Second, knowledge is not neatly organized into separate, isolated branches. It is more like a messy, tangled web. Math, for instance, pops up everywhere in the fractal, as part of countless unrelated topics. To truly reflect reality, the fractal would require lots of repetition. But maybe that’s fine; perhaps the most elegant way is to imagine these repeated sections as hyperlinks all pointing back to the same core structure? Maybe any mental model that tries to fully capture this messy interconnectedness is doomed from the start.

There are probably other holes we could poke, but these two were the biggest and most obvious ones that came to mind.
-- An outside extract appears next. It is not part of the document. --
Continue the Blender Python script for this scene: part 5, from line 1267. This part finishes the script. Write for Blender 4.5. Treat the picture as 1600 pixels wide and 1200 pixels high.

Ultimately, though, I could not find any serious catch, just some minor fine print that seem easy enough to ignore.

Fractal Farewell

There is no conclusion; mental models are meant to open up new perspectives and invite exploration. They are a new lens to look at the world, add this one to your toolbox and pull it out whenever it helps you see something differently.

Should you stand humbled in awe at this endless depth of knowledge? Should you never dismiss a topic as trivial again? Should you simply stay mindful of your own limitations? I will leave that reflection to you.

Play around with this idea and come up with your own conclusions. Twist it, reshape it, or adapt it into something totally new. Whatever clicks.

And next time you’re confronted with something seemingly mundane, ask yourself: what hidden fractal awaits beneath the surface?

I have presented how fractals beautifully capture the essence of knowledge, but it does not end there. It can certainly be applied to other concepts such as ideas or experiences.

Maybe the old story got it wrong. Perhaps reality is not turtles all the way down after all; maybe it is fractals, endlessly spinning into themselves.

Congrats on diving this deep, fractal adventurer. Your reward? Here is a fractal generator to play with and a Mandelbrot explorer to plunge even deeper.

Closing meta-note: If at some point you started noticing fractals not just in the ideas but in the very structure of this post, that’s definitely a coincidence. Because obviously, I would never deliberately structure a post to mirror its own topic. That would be ridiculous. (Right?)